Figures aren’t readily available for the total number of vans that will be impacted by the introduction of CAZs, but it’s likely to be substantial on a national level.

According to Birmingham City Council, around 60% of the 200,000 vehicles that pass through the city centre daily don’t meet the required emissions standards of Euro 6 for diesels and Euro 4 for petrol cars and vans, while the Mayor of London’s office estimates that around 35,000 light commerical vehicles will be affected by the expansion of the ULEZ every day.

“The biggest impact will be the expansion of the ULEZ. Everyone is bracing themselves for when it goes live in October, because it has big ramifications for national fleets,” Hollick said, as he hit out at a lack of joined-up thinking from the government and local leaders.

“We would much rather have a national scheme, rather than localised schemes with different variants.

“Auto-pay is a concern for us: we need a way for fleets to be able to pay automatically.
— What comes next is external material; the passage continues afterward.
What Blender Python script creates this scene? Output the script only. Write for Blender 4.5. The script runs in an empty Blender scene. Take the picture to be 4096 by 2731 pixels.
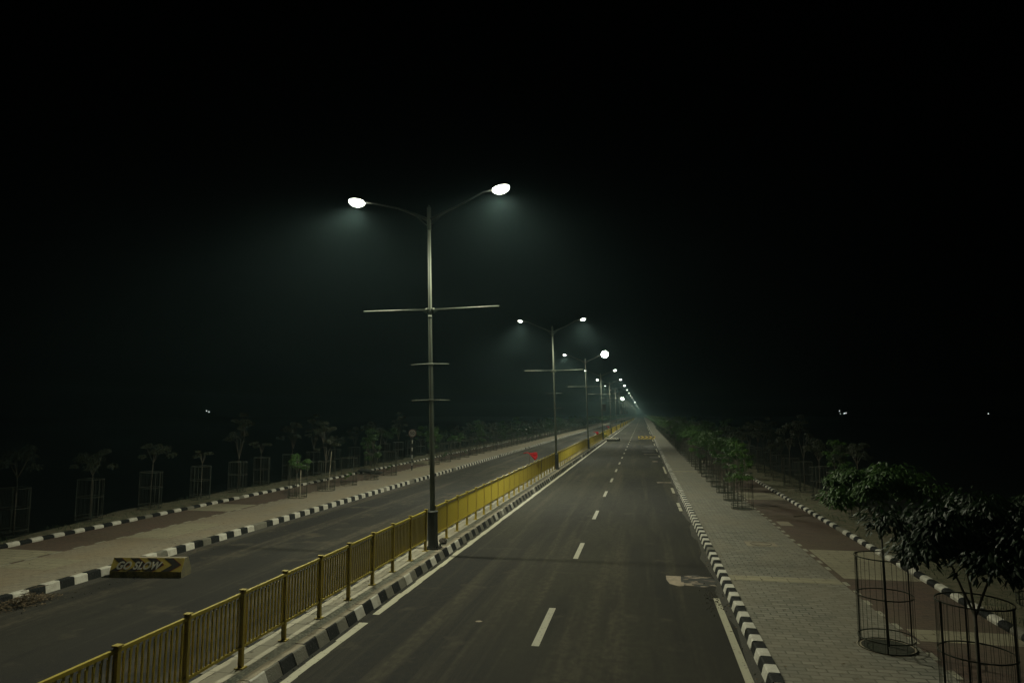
import bpy, math, random
from mathutils import Vector, Matrix
R = math.radians
S = bpy.context.scene
random.seed(7)
# ------------------------------------------------------------------ camera
cd = bpy.data.cameras.new("camera"); cam = bpy.data.objects.new("camera", cd)
S.collection.objects.link(cam)
cam.location = (0, 0, 4.0)
cam.rotation_euler = (R(90 + 6.072), 0, R(10.742))
cd.sensor_width = 36; cd.lens = 24.0; cd.clip_start = 0.1; cd.clip_end = 4000
S.camera = cam
# ------------------------------------------------------------------ night sky, exposure (no sun: the lamps light the road)
w = bpy.data.worlds.new("World"); S.world = w; w.use_nodes = True
wn = w.node_tree; bg = wn.nodes["Background"]
sky = wn.nodes.new("ShaderNodeTexSky"); sky.sky_type = 'NISHITA'; sky.sun_disc = False
sky.sun_elevation = R(-6.5); sky.sun_rotation = R(200); sky.altitude = 0
wn.links.new(sky.outputs[0], bg.inputs[0]); bg.inputs[1].default_value = 0.02
S.view_settings.view_transform = 'Standard'; S.view_settings.look = 'None'
S.view_settings.exposure = 0; S.view_settings.gamma = 1
LAMP_W = 32.0; HAZE = 0.00040
LAMP_COL = (.99, 1.0, 0.74)
S.cycles.use_denoising = True
S.cycles.use_light_tree = True
S.cycles.max_bounces = 6; S.cycles.volume_bounces = 0
S.cycles.sample_clamp_indirect = 3.0
col = S.collection

# ------------------------------------------------------------------ helpers
class MB:
    def __init__(s): s.v = []; s.f = []; s.m = []
    def quad(s, a, b, c, d, mi=0):
        n = len(s.v); s.v += [tuple(a), tuple(b), tuple(c), tuple(d)]; s.f.append((n, n+1, n+2, n+3)); s.m.append(mi)
    def poly(s, pts, mi=0):
        n = len(s.v); s.v += [tuple(p) for p in pts]; s.f.append(tuple(range(n, n+len(pts)))); s.m.append(mi)
    def box(s, x0, x1, y0, y1, z0, z1, mi=0):
        n = len(s.v)
        s.v += [(x0,y0,z0),(x1,y0,z0),(x1,y1,z0),(x0,y1,z0),(x0,y0,z1),(x1,y0,z1),(x1,y1,z1),(x0,y1,z1)]
        for q in ((0,3,2,1),(4,5,6,7),(0,1,5,4),(1,2,6,5),(2,3,7,6),(3,0,4,7)):
            s.f.append(tuple(n+i for i in q)); s.m.append(mi)
    def tube(s, pts, rads, n=8, mi=0, cap=True):
        pts = [Vector(p) for p in pts]
        if not hasattr(rads, '__len__'): rads = [rads]*len(pts)
        base = len(s.v)
        for i, p in enumerate(pts):
            d = (pts[min(i+1, len(pts)-1)] - pts[max(i-1, 0)]).normalized()
            a = d.cross(Vector((0.13, 0.99, 0.02)) if abs(d.z) > .5 or abs(d.x) > .5 else Vector((0, 0, 1))).normalized(); b = d.cross(a)
            for k in range(n):
                t = 2*math.pi*k/n
                s.v.append(tuple(p + rads[i]*(math.cos(t)*a + math.sin(t)*b)))
        for i in range(len(pts)-1):
            for k in range(n):
                s.f.append((base+i*n+k, base+i*n+(k+1) % n, base+(i+1)*n+(k+1) % n, base+(i+1)*n+k)); s.m.append(mi)
        if cap:
            s.f.append(tuple(base+k for k in range(n))[::-1]); s.m.append(mi)
            e = base+(len(pts)-1)*n; s.f.append(tuple(e+k for k in range(n))); s.m.append(mi)
    def ring(s, cx, cy, z, r, t, n=24, h=None, wob=0, mi=0):
        h = h or t; base = len(s.v)
        for k in range(n):
            a = 2*math.pi*k/n; rr = r*(1+wob*math.sin(2*a+cx)); zz = z+wob*r*.6*math.sin(a*2+1)
            for (dr, dz) in ((-t, -h), (t, -h), (t, h), (-t, h)):
                s.v.append((cx+(rr+dr)*math.cos(a), cy+(rr+dr)*math.sin(a), zz+dz))
        for k in range(n):
            k2 = (k+1) % n
            for j in range(4):
                s.f.append((base+4*k+j, base+4*k+(j+1) % 4, base+4*k2+(j+1) % 4, base+4*k2+j)); s.m.append(mi)
    def sheet(s, x0, x1, y0, y1, z, mi=0):
        s.quad((x0,y0,z),(x1,y0,z),(x1,y1,z),(x0,y1,z), mi)
    def merge(s, o, mat=None):
        n = len(s.v); s.v += [tuple(mat @ Vector(v)) if mat else v for v in o.v]
        s.f += [tuple(i+n for i in f) for f in o.f]; s.m += o.m
    def mesh(s, name, mats, smooth=False):
        me = bpy.data.meshes.new(name); me.from_pydata(s.v, [], s.f)
        mats = mats if isinstance(mats, (list, tuple)) else [mats]
        for m in mats: me.materials.append(m)
        me.polygons.foreach_set('material_index', s.m)
        if smooth: me.polygons.foreach_set('use_smooth', [True]*len(s.f))
        me.update(); return me
    def build(s, name, mats, parent=None, smooth=False, loc=None):
        o = bpy.data.objects.new(name, s.mesh(name, mats, smooth)); col.objects.link(o)
        if parent: o.parent = parent
        if loc: o.location = loc
        return o
def tag(o, label=None, cat=None, group=None, kind=None):
    if label: o['label'] = label
    if cat: o['category'] = cat
    if group: o['group'] = group
    if kind: o['kind'] = kind
    return o
def empty(name, loc, rz=0, label=None, cat=None, group=None):
    o = bpy.data.objects.new(name, None); col.objects.link(o); o.location = loc; o.rotation_euler = (0, 0, rz)
    o.empty_display_size = .2
    return tag(o, label, cat, group)
def copy_tree(o, parent=None):
    c = o.copy(); col.objects.link(c); c.parent = parent
    for ch in list(o.children): copy_tree(ch, c)
    return c
ORD = ['nearest', 'second', 'third', 'fourth', 'fifth', 'sixth', 'seventh', 'eighth', 'ninth', 'tenth', 'eleventh',
       'twelfth', 'thirteenth', 'fourteenth', 'fifteenth', 'sixteenth']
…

As the number of cities that are doing CAZs rises, that becomes more and more complicated for us to be able to manage.

“At the moment, it’s manageable and we know where everything is. But it would be better if it were steered nationally, rather than locally, because that creates distortion, particularly around fleet businesses, as everyone forgets about fleets.”

Bradford, Bristol, Gateshead, Newcastle upon Tyne, North Tyneside and Portsmouth are all due to introduced CAZs this year, plus Manchester is expected to begin a scheme in 2022.